Tobacco giant’s New Year pledge to work with Bristol firms to help city become smoke-free

January 10, 2020
By

Bristol businesses are being invited to take part in a major initiative that aims to make the city the UK’s first to go smoke-free.

Cigarette smokers are being helped to quit or switch to alternative products marketed as having a lower risk in the project being staged by international tobacco giant Philip Morris. 

The group’s UK arm Philip Morris Limited (PML) has already been working with a small number of Bristol businesses to explain the range of options now available to smokers who want to give up cigarettes.

It is now extending the offer to every business in the city. According to Bristol City Council figures, Bristol’s smoking rate in 2018 was 16.3%, similar to the national average. PML estimates there are 56,000 smokers in Bristol

Smoking has declined significantly over recent decades and becoming a smoke-free city – while a long-term aim – would be significant in Bristol given its long history and key role in the UK tobacco industry.

Although cigarettes are no longer manufactured in the city, it remains the global headquarters of PML rival Imperial Brands, best known for its John Player Special and Lambert & Butler cigarettes, Golden Virginia tobacco and Rizla rolling papers.

All major tobacco companies are investing heavily in next-generation products, whether vaping-style gadgets that heat liquids to create vapour – such as Imperial’s blu or PML’s Vivid – or products that heat tobacco instead of burning it, such as PML’s IQOS.

PML, whose cigarette brands include Marlboro and Benson & Hedges, has invested significantly in Bristol to promote IQOS.

Since last June it has opened four stores in the city, pictured, to encourage smokers to switch to it and also sells the brand through 300 retailers in the city. 

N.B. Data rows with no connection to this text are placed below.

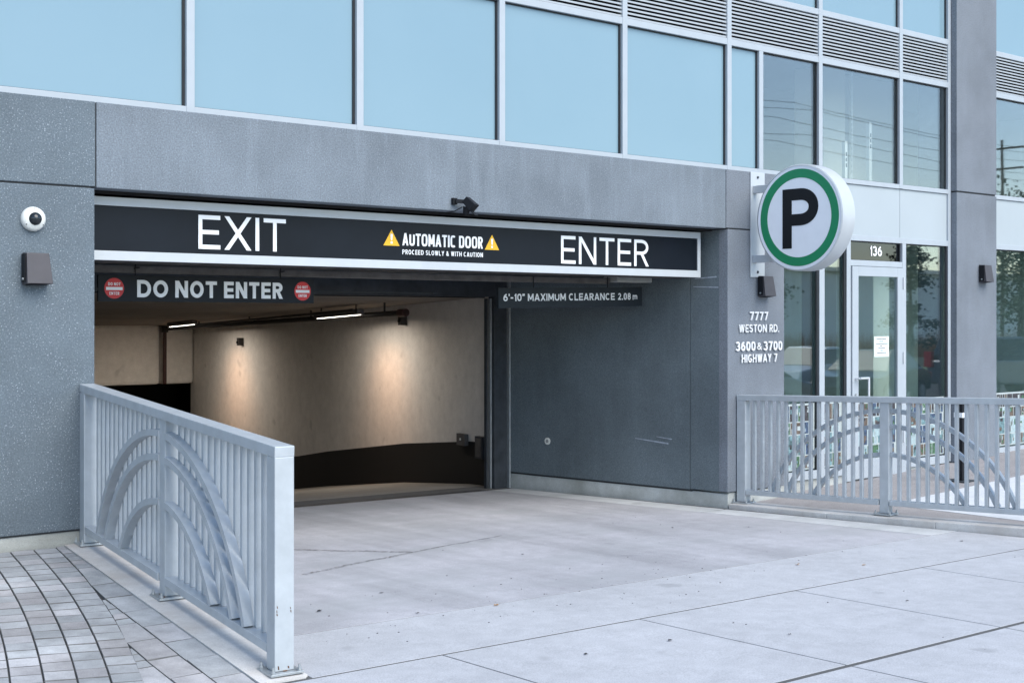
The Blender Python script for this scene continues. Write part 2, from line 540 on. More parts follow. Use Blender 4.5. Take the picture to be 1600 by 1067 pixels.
def text_mesh(txt, height, width, th, origin, right, up, depth=.003, gap=.26, e=2.0, mb=None, mi=0):
    """letters of cap height `height` fitted to `width`; th = stroke as a share of the height"""
    mb = mb or MB()
    right = Vector(right).normalized()
    up = Vector(up).normalized()
    nor = right.cross(up).normalized()
    o = Vector(origin)
    T = th * height
    nat = sum(glyph(c, e)[0] for c in txt)
    ng = len(txt) - 1
    gapm = gap * height * .6
    nI = len(txt)
    # each glyph: w*k + T (stroke); spaces have no stroke
    strokes = sum(T for c in txt if c != ' ')
    k = (width - strokes - gapm * ng) / max(nat, 1e-6)
    if k < height * .35:
        gapm *= .6
        k = (width - strokes - gapm * ng) / nat
    x = 0.
    lvl = 0

    def quad(pl, lv):
        dz = depth + lv * .00025
        n = len(pl)
        vs = [o + right * a + up * b + nor * .0004 for a, b in pl] + [o + right * a + up * b + nor * dz for a, b in pl]
        fs = [tuple(range(n, 2 * n)), tuple(range(n))[::-1]]
        for i in range(n):
            j = (i + 1) % n
            fs.append((i, j, n + j, n + i))
        mb.add(vs, fs, mi)
    for c in txt:
        w, parts = glyph(c, e)
        w = w * k
        if c == ' ':
            x += w + gapm
            continue

        def P(u, v):
            return (x + T / 2 + u * w, T / 2 + v * (height - T))
        for kind, d in parts:
            lvl = (lvl + 1) % 6
            if kind == 'D':
                u0, v0, u1, v1 = d
                ax, _ = P(u0, 0)
                bx, _ = P(u1, 0)
                ay, by = v0 * height, v1 * height
                if c in '"\'!':
                    hw = T / 2
                elif c == '1':
                    mb_pts = [(ax, ay - T * .5), (bx, by - T), (bx, by), (ax, ay + T * .35)]
                    quad(mb_pts, lvl)
                    continue
                else:
                    dx, dy = bx - ax, by - ay
                    hw = T / 2 * math.hypot(dx, dy) / max(abs(dy), 1e-6)
                    hw = min(hw, T * .85)
                pl = [(ax - hw, ay), (ax + hw, ay), (bx + hw, by), (bx - hw, by)]
                if by < ay:
                    pl = pl[::-1]
                quad(pl, lvl)
            elif kind == 'L':
                (a0, b0), (a1, b1) = P(*d[0]), P(*d[1])
                h = T / 2
                quad([(min(a0, a1) - h, min(b0, b1) - h), (max(a0, a1) + h, min(b0, b1) - h),
                      (max(a0, a1) + h, max(b0, b1) + h), (min(a0, a1) - h, max(b0, b1) + h)], lvl)
            else:
                pts = [Vector(P(*q)) for q in d]
                q2 = [pts[0]]
                for q in pts[1:]:
                    if (q - q2[-1]).length > 1e-5:
                        q2.append(q)
                pts = q2
                closed = (pts[0] - pts[-1]).length < 1e-4 and len(pts) > 4
                if closed:
                    pts = pts[:-1]
                if c == '.' or (c == '!' and len(pts) == 2):
                    p = (pts[0] + pts[1]) / 2
                    h = T * .55
                    quad([(p.x - h, p.y - h), (p.x + h, p.y - h), (p.x + h, p.y + h), (p.x - h, p.y + h)], lvl)
                    continue
                n = len(pts)
                lf, rt = [], []
                for i in range(n):
                    a = pts[i - 1] if (i > 0 or closed) else pts[i]
                    b = pts[(i + 1) % n] if (i < n - 1 or closed) else pts[i]
                    d1 = (pts[i] - a)
                    d2 = (b - pts[i])
                    d1 = d1.normalized() if d1.length > 1e-7 else d2.normalized()
                    d2 = d2.normalized() if d2.length > 1e-7 else d1
                    t = (d1 + d2).normalized()
                    nn = Vector((-t.y, t.x))
                    m = 1 / max(.55, nn.dot(Vector((-d1.y, d1.x))))
                    lf.append(pts[i] + nn * T / 2 * m)
                    rt.append(pts[i] - nn * T / 2 * m)
                dz = depth + lvl * .00025
                vs = []
                for i in range(n):
                    for q, z in ((lf[i], dz), (rt[i], dz), (lf[i], .0004), (rt[i], .0004)):
                        vs.append(o + right * q.x + up * q.y + nor * z)
                fs = []
                for i in range(n if closed else n - 1):
                    j = (i + 1) % n
                    a, b = 4 * i, 4 * j
                    fs += [(a + 1, b + 1, b, a), (a, b, b + 2, a + 2), (b + 1, a + 1, a + 3, b + 3)]
                if not closed:
                    fs += [(0, 2, 3, 1), (4 * n - 3, 4 * n - 1, 4 * n - 2, 4 * n - 4)]
                mb.add(vs, fs, mi)
        x += w + T + gapm
    return mb


def disc_mb(c, r, right, up, depth=.002, n=40, mb=None, mi=0, r_in=0.):
    mb = mb or MB()
    right = Vector(right).normalized()
    up = Vector(up).normalized()
    nor = right.cross(up)
    c = Vector(c)
    ring = [(math.cos(2 * math.pi * i / n), math.sin(2 * math.pi * i / n)) for i in range(n)]
    out = [c + right * a * r + up * b * r for a, b in ring]
    if r_in:
        inn = [c + right * a * r_in + up * b * r_in for a, b in ring]
        vs = [p + nor * depth for p in out] + [p + nor * depth for p in inn] + out + inn
        fs = []
        for i in range(n):
            j = (i + 1) % n
            fs += [(i, j, n + j, n + i), (2 * n + i, 2 * n + j, j, i), (n + i, n + j, 3 * n + j, 3 * n + i)]
        mb.add(vs, fs, mi)
    else:
        vs = [p + nor * depth for p in out] + out
        fs = [tuple(range(n))] + [(n + i, n + (i + 1) % n, (i + 1) % n, i) for i in range(n)]
        mb.add(vs, fs, mi)
    return mb


# ------------------------------------------------------------------ ground levels
def zg(x, y):                       # driveway and sidewalk
    return .06 - .013 * x - .011 * y


def zp(x, y):                       # paver plaza on the left
    return .265 + .071 * y if y > -3.0 else .052


def zq(x, y):                       # plaza on the right
    return .03 + .04 * (x - 11.9)


def wall_x(y):                      # right wall of the recess
    return 9.685 - .155 * y


def lrail(y):                       # line of the left railing
    return 3.50 + .096 * y


def rrail(y):                       # line of the right railing
    return 9.845 + .149 * (-y)


def ramp_z(y):
    K = [(2.74, -.09), (3.4, -.12), (5, -.27), (7.3, -.56), (8.3, -.71), (10, -.93), (13, -1.32), (16.5, -1.8)]
    for (a, za), (b, zb) in zip(K[:-1], K[1:]):
        if y <= b:
            return za + (zb - za) * (y - a) / (b - a)
    return -1.8


def gwall_x(y):
    return 9.28 + .159 * (y - 3.37)


def ceil_z(y):
    return 1.95 - .0345 * (y - 2.74)


# ------------------------------------------------------------------ setting: ground
lot = struct(MB().prism([(-120, -260), (260, -260), (260, -11), (-120, -11)], -.9, -.60)
             .prism([(-120, -11), (260, -11), (260, -7.3), (-120, -7.3)], -.9, [-.60, -.60, -.17, -.17]).build('parking_lot', M['asphalt']))
lotb = struct(MB().prism([(16.5, -7.3), (260, -7.3), (260, 40), (16.5, 40)], -.4, -.171).build('road', M['asphalt']))

base = MB()
base.prism([(-8, -7.3), (16.5, -7.3), (16.5, -3.02), (-8, -3.02)], -.35, lambda x, y: zg(x, y) - .0022)
base.prism([(3.3, -3.02), (10.2, -3.02), (9.7, 0), (9.2, 3.0), (3.7, 3.0), (3.5, 0)], -.35, lambda x, y: zg(x, y) - .0022)
drive = struct(base.build('driveway', M['filler']))


def slab_part(pts, mat, z=zg, lift=0.):
    g = .006
    c = Vector((sum(p[0] for p in pts) / len(pts), sum(p[1] for p in pts) / len(pts)))
    q = []
    for p in pts:
        d = Vector(p) - c
        q.append((c.x + d.x - math.copysign(g, d.x), c.y + d.y - math.copysign(g, d.y)))
    o = MB().prism(q, lambda x, y: z(x, y) - .03, lambda x, y: z(x, y) + lift).build('slab', mat, drive, bevel=.0012)
    return o


# apron inside the flaring railings
slab_part([(lrail(-2.2) + .10, -2.2), (rrail(-2.2) - .55, -2.2), (9.30, 0), (8.95, 2.6), (3.72, 2.6), (3.62, 0)], M['drive'])
slab_part([(lrail(-3.05) + .10, -3.04), (rrail(-3.05) - .16, -3.04), (rrail(-2.2) - .16, -2.2), (lrail(-2.2) + .10, -2.2)], M['concrete'])
slab_part([(rrail(-2.2) - .55, -2.2), (rrail(-2.2) - .16, -2.2), (9.63, -.02), (9.30, 0)], M['gutter'])
slab_part([(9.30, 0), (9.64, 0), (9.24, 2.6), (8.95, 2.6)], M['gutter'])
xs = [-4.23, -2.85, -1.47, -.09, 1.29, 2.67, 4.05, 5.43, 6.81, 8.19, 9.57, 10.95, 12.33, 13.71, 15.09, 16.47]
for yj, (ya, yb) in enumerate([(-3.05, -4.45), (-4.475, -5.87), (-5.875, -7.28)]):
    for xa, xb in zip(xs[:-1], xs[1:]):
        slab_part([(xa, yb), (xb, yb), (xb, ya), (xa, ya)], M['concrete'])

# cracks in the apron: thin sunken filler lines
crk = MB()


def crack(pts, w):
    for (a, b), (c, d) in zip(pts[:-1], pts[1:]):
        dx, dy = c - a, d - b
        l_ = math.hypot(dx, dy)
        nx, ny = -dy / l_ * w / 2, dx / l_ * w / 2
        vs = [(a - nx, b - ny), (c - nx * .8, d - ny * .8), (c + nx * .8, d + ny * .8), (a + nx, b + ny)]
        crk.add([(p[0], p[1], zg(*p) + .004) for p in vs], [(0, 1, 2, 3)])


def wob(a, b, n, amp, rnd=random.Random(3)):
    return [(a[0] + (b[0] - a[0]) * i / n + rnd.uniform(-amp, amp), a[1] + (b[1] - a[1]) * i / n + rnd.uniform(-amp, amp)) for i in range(n + 1)]


crack([(5.05, .62)] + wob((5.25, .35), (5.85, -.32), 9, .02), .060)
crack(wob((4.72, -.62), (5.75, -.33), 10, .012), .045)
crack(wob((5.75, -.33), (6.9, -.05), 10, .012), .028)
def crack_mat():
    t = NT('crack_stain')
    t.base((.20, .195, .19))
    t.set(Roughness=.95)
    tr = t.n('BsdfTransparent')
    mx = t.n('MixShader')
    t.l(t.ramp(t.noise(t.coord(), 28, 5, .75), [(.38, 0.), (.60, .62)]), mx.inputs[0])
    t.l(tr.outputs[0], mx.inputs[1])
    t.l(t.b.outputs[0], mx.inputs[2])
    t.l(mx.outputs[0], t.out.inputs[0])
    return t.m


stuff(crk.build('crack', crack_mat(), drive))

# garage ramp
g = MB()
ys = [2.76, 3.4, 5, 6, 7.3, 8.3, 10, 13, 16.5]
for a, b in zip(ys[:-1], ys[1:]):
    g.prism([(3.7, a), (12.0, a), (12.0, b), (3.7, b)], [ramp_z(a) - .2, ramp_z(a) - .2, ramp_z(b) - .2, ramp_z(b) - .2],
            [ramp_z(a), ramp_z(a), ramp_z(b), ramp_z(b)])
struct(g.build('ramp', M['gfloor']))

# curbs
c = MB()
Y = [0, -1.0, -2.0, -3.0]
for a, b in zip(Y[:-1], Y[1:]):
    c.prism([(lrail(a) - .15, a), (lrail(b) - .15, b), (lrail(b) + .095, b), (lrail(a) + .095, a)], -.3,
            [.272 + .071 * a, .272 + .071 * b, .272 + .071 * b, .272 + .071 * a])
struct(c.build('curb', M['curb']))
c = MB()
Y = [.0, -1.0, -2.0, -3.04, -3.9]
zt = {.0: -.022, -1.0: -.012, -2.0: .012, -3.04: .04, -3.9: .06}
Y2 = Y
for a, b in zip(Y[:-1], Y[1:]):
    c.prism([(rrail(a) - .15, a), (rrail(b) - .15, b), (rrail(b) + .13, b), (rrail(a) + .13, a)], -.3,
            [zt[a], zt[b], zt[b], zt[a]])
struct(c.build('curb', M['curb'], bevel=.008))

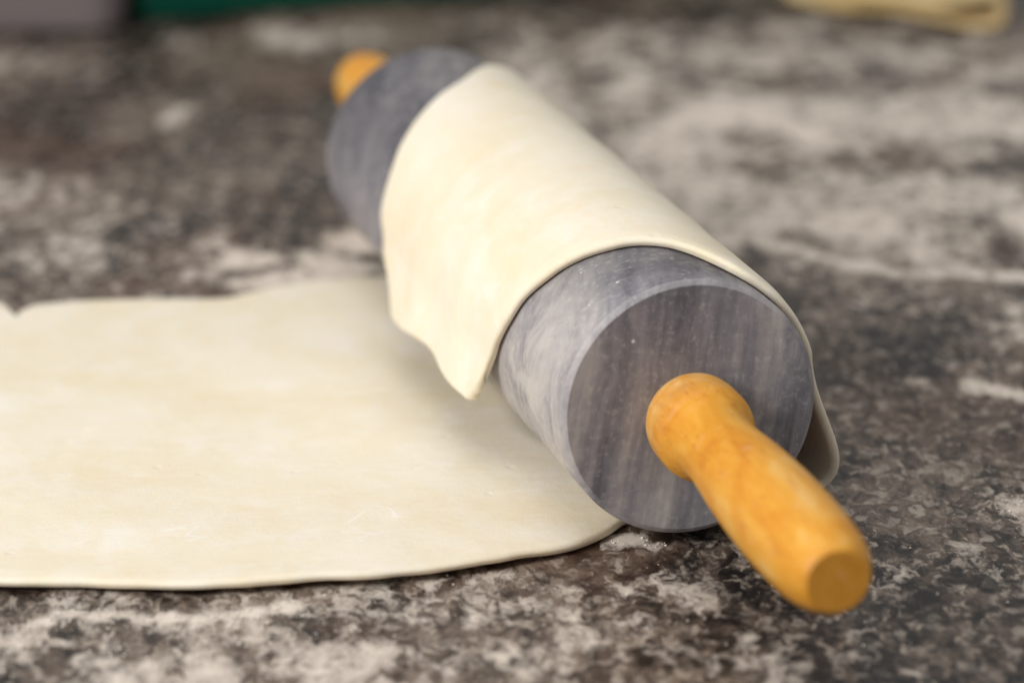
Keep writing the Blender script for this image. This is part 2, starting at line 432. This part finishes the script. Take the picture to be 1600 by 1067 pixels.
# ------------------------------------------------------------------ dough sheet wrapped round the pin
def hermite_table(keys):
    keys = sorted(keys); xs = np.array([k[0] for k in keys]); ys = np.array([k[1] for k in keys])
    d = np.diff(ys) / np.diff(xs); m = np.zeros_like(ys)
    m[1:-1] = np.where(d[1:] * d[:-1] > 0, 2 * d[1:] * d[:-1] / (d[1:] + d[:-1] + 1e-12), 0); m[0], m[-1] = d[0], d[-1]
    def f(x):
        x = np.clip(np.asarray(x, float), xs[0], xs[-1]); i = np.clip(np.searchsorted(xs, x) - 1, 0, len(xs) - 2)
        h = xs[i + 1] - xs[i]; t = (x - xs[i]) / h
        return (2*t**3-3*t**2+1)*ys[i] + (t**3-2*t**2+t)*h*m[i] + (-2*t**3+3*t**2)*ys[i+1] + (t**3-t**2)*h*m[i+1]
    return f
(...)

PML believes it can play its part in helping Bristol’s smokers give up cigarettes for good by partnering with businesses to ensure their employees who smoke understand the range of alternatives available if they do not quit.

The company is taking out newspaper advertising to explain these alternatives, although it cannot promote IQOS through them as heated tobacco products are covered by the UK ban on tobacco advertising.

However, PML managing director Peter Nixon believes the company can play a vital role in helping Bristol to go smoke-free.

“Bristol could genuinely be the first city in England to go smoke-free,” he said. “We believe our New Year commitments can make a real, practical difference in giving smokers the support they need to give up. That is why we want to work with local businesses so they can ensure smokers who do not quit have the facts about the smoke-free alternatives now available.”

At an international level Philip Morris wants to be seen to be leading the transformation of the tobacco industry to create a smoke-free future and ultimately replace cigarettes with smoke-free products for those who would otherwise continue to smoke. It accepts that its IQOS heated tobacco range is not risk free but says it is a much better than continuing to smoke cigarettes.

PMI estimates that, by last September around 8.8m adult smokers across the world had already stopped smoking and switched to IQOS, which is now sold in more than 50 markets.